Istanbul, Turkey
Dec 26, 2003
In the Sultanahmet area of Istanbul, along the Divan Yolu is a cemetary. It houses the tombs of some of the Ottoman rulers – those of Mahmud II, Abdulaziz and Abdul Mahmud II. The tombs are raised off the ground and made of white marble. At one end is a tablet with inscriptions and dates. But different from other similar tombs I have seen elsewhere, there are two pillars at each end of the tomb. I do not know what purpose they serve. It is small, this cemetary and quaint. Fenced in by a wrought iron railing, it is quite picturesque. At one end of the cemetary is the tea garden.
This is an old tea garden and a popular one. The floors are wooden, old, scuffed and scarred. There are wooden benches placed at intervals, back to back. In between are small wooden tables. Along the side wall are bigger seating areas shaped as booths – some can sit as many as six or seven. The backs and the seats of the benches are covered with upholstery, the patterns reminiscent of kilims. There are carpets and kilims hung on two of the the walls. The other two walls have windows, set in dark polished wood. There is a comfortable laid-back feel to this place; I like it here. It is just the kind of place to while away a few hours with friends over conversation or a game of chess or backgammon. Or to scribble in a journal.

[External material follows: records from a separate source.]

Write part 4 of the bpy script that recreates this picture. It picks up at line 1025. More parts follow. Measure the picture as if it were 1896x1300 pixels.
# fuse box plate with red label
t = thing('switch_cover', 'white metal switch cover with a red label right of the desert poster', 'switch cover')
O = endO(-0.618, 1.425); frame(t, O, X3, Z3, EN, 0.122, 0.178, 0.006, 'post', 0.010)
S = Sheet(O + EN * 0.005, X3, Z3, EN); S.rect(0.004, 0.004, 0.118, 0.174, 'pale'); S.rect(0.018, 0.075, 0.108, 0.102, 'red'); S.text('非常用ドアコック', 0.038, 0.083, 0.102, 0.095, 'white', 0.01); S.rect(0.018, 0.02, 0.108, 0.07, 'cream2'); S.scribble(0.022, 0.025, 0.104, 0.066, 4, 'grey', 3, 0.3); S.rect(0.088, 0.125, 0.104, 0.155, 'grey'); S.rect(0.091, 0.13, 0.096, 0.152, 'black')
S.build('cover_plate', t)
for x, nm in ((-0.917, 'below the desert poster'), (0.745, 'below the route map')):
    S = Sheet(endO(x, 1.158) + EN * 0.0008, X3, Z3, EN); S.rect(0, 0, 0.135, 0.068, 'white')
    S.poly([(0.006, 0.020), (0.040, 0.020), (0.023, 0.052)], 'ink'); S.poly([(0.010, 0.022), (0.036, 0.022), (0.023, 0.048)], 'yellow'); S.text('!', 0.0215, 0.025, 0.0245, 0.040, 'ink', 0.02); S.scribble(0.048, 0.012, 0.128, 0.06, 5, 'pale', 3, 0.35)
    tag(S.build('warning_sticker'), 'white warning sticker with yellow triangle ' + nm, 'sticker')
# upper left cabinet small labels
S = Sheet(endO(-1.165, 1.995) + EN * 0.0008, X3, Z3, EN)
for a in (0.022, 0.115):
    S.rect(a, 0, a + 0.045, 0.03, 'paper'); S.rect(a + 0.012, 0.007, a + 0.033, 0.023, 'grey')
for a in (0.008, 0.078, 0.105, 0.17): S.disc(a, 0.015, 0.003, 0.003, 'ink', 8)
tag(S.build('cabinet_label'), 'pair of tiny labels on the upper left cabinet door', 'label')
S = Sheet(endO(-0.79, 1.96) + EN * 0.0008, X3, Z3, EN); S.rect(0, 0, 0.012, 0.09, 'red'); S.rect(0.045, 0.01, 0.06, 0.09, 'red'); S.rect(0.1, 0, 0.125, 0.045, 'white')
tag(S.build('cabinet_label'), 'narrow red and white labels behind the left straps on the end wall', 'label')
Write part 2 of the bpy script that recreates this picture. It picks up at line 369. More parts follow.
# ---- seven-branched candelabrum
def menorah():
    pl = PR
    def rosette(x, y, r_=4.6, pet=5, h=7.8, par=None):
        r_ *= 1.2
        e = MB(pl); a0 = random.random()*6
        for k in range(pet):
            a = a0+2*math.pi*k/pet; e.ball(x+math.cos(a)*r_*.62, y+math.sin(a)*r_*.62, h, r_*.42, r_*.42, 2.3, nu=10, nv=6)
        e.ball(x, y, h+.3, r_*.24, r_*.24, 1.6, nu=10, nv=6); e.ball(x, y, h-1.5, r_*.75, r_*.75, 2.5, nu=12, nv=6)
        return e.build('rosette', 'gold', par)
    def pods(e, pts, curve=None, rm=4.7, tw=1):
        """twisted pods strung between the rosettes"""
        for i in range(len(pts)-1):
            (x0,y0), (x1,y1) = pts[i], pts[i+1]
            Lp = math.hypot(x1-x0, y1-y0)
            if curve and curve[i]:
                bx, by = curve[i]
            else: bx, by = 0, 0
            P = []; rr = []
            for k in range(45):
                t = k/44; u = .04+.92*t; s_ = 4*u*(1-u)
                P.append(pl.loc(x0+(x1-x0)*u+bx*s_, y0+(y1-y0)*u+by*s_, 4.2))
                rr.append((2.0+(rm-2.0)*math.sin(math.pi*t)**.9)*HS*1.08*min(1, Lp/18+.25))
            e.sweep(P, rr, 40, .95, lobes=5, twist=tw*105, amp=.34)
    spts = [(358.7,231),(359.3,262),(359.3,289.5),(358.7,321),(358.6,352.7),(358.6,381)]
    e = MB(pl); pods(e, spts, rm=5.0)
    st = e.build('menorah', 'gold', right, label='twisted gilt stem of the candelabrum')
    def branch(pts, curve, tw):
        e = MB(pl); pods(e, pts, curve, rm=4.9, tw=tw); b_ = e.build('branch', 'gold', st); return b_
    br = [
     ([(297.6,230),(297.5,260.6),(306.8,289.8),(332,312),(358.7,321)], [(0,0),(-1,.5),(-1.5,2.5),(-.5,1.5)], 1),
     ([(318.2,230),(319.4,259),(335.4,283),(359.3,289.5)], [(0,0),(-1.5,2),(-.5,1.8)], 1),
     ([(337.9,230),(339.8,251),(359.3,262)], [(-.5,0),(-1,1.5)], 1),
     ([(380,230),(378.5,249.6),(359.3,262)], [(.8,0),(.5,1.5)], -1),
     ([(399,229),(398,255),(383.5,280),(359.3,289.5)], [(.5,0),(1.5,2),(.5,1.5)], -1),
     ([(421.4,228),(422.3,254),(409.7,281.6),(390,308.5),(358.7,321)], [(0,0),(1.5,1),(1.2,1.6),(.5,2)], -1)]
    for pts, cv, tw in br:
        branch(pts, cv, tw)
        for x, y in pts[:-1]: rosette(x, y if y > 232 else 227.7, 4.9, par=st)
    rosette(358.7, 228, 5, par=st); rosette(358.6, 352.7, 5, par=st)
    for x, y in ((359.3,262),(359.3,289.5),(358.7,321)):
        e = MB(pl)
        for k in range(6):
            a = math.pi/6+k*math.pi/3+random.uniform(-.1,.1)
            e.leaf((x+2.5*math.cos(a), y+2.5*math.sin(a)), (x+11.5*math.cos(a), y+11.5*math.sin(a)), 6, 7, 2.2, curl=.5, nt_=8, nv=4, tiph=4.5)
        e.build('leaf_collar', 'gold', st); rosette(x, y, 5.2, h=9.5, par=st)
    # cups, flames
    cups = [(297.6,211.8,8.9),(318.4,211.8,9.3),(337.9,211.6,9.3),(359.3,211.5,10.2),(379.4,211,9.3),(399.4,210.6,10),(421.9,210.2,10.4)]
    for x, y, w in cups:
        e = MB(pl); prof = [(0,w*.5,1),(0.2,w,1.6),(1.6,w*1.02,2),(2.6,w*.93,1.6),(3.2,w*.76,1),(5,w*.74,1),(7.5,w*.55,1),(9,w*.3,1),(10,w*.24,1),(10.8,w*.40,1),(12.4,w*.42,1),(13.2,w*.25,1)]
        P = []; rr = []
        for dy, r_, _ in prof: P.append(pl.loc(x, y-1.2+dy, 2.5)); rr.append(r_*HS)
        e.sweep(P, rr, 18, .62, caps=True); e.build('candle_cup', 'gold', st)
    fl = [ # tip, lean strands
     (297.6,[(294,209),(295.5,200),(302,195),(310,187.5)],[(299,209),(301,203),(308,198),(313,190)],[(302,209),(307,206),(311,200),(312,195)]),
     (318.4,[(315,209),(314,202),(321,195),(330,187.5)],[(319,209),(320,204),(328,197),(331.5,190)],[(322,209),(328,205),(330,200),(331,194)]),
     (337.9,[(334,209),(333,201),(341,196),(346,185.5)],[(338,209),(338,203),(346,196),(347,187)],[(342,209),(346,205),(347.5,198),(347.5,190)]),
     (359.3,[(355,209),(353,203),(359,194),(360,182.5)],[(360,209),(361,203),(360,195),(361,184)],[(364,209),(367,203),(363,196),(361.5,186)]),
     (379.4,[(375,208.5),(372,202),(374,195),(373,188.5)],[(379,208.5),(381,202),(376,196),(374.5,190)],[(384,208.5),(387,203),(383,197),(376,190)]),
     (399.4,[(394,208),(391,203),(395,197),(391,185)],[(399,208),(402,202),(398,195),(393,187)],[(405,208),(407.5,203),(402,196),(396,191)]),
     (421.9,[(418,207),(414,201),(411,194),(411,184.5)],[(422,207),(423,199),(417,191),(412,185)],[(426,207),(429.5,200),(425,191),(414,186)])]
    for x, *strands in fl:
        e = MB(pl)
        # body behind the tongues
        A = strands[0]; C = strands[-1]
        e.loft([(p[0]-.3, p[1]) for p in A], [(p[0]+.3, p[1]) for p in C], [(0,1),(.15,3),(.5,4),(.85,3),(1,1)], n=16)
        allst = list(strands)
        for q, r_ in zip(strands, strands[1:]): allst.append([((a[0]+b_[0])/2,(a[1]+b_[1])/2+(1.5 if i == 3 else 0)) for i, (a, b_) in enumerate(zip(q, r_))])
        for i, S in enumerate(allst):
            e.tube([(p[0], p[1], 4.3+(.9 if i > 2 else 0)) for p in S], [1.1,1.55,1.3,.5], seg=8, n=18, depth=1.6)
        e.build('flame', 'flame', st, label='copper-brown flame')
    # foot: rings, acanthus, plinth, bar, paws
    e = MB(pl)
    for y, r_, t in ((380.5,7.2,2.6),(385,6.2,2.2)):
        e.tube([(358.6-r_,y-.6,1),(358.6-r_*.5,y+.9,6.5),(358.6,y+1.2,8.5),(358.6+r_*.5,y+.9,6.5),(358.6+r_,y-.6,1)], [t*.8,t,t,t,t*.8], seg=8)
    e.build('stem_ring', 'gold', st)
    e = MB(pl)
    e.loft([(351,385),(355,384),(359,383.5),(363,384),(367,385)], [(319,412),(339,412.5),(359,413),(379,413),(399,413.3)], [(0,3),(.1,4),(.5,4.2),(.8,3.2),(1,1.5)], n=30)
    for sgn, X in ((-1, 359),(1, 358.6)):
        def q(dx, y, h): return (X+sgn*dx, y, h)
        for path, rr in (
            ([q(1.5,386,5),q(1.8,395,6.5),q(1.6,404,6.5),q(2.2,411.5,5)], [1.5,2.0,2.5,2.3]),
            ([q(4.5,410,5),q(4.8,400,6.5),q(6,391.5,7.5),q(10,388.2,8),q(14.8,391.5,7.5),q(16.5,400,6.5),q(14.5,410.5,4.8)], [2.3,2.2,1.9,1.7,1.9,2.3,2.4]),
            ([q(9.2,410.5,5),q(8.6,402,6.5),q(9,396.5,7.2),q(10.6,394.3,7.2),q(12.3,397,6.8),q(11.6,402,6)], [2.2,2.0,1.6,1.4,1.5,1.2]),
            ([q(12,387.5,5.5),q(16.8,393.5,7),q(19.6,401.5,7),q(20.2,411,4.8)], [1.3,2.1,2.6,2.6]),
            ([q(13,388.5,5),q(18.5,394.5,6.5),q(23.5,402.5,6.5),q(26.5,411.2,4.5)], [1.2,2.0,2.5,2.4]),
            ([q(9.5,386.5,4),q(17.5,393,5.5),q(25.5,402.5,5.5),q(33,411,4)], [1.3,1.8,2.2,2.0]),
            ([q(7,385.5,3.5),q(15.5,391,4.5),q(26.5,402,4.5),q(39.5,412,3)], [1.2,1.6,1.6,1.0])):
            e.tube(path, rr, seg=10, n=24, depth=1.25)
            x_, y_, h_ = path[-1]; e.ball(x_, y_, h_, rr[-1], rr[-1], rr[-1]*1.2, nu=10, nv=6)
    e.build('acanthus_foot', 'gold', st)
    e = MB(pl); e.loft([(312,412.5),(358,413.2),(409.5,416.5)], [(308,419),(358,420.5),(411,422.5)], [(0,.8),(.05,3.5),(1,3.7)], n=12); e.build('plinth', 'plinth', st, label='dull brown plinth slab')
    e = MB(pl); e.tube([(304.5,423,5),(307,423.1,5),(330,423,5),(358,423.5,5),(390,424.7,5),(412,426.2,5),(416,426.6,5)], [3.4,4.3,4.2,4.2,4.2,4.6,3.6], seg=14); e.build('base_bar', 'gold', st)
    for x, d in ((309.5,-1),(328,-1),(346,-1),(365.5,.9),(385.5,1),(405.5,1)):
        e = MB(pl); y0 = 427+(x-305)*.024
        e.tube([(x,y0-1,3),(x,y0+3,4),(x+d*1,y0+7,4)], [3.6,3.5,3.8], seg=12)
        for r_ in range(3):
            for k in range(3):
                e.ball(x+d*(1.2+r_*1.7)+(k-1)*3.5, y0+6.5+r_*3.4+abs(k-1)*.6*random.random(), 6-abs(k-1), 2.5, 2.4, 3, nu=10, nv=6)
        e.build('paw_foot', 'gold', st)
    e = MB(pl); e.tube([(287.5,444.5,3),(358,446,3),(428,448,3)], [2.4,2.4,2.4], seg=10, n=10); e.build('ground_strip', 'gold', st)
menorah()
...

I discovered this place on my second day in Istanbul and seem to have formed a habit of coming in here each day that I have been in this city. I order a delicious glass of kushburnu, or rosehip tea and sit sipping it and enjoying the feel of the place. The tea in Turkey is served in beautiful tulip-shaped glasses, rimmed with decorative gold edges. They are served on a tiny saucer, with a couple of cubes of sugar – to be added to taste. It is early yet and there is what sounds like Arabic music floating in the air. Mingled with muted conversation is the gurgling sound of the nargileh. As the afternoon wears on, this place fills up. There is often no table sitting empty. But the ever-vigilant waiters keep a sharp eye out. They will rearrange some or re-organize and nobody is turned away. Every booth and bench gets packed with people. Nobody seems to come here alone. They come in twos or threes or larger groups of friends or family. It is a time to spend in relaxed conversation. Or in play. Young or old, students or business men, hiply dressed youngsters or conservatively dressed women wearing headscarves, they sit companionably and chat and drink tea and smoke the nargileh. The clicking of the backgammon dice forms a continuous music. The air gets hazy with the smoke and the music is barely audible above the hum of conversation. From time to time one of the waiters will come by holding a container with glowing coals. In his other hand he holds a pair of tongs – the signal is the click-clacking of the tongs as he walks down the aisle. He adds fresh coal to some of the nargilehs.
Postscript
I must have become a fixture there. My last evening in Istanbul, after having travelled elsewhere for three and a half weeks, I went there again. I had just taken off my coat and hat and sat down. I was about to order my usual tea when one of the waiters walked up and deposited a kushburnu in front of me with a smile. It made me laugh out loud – tessekurler ederim!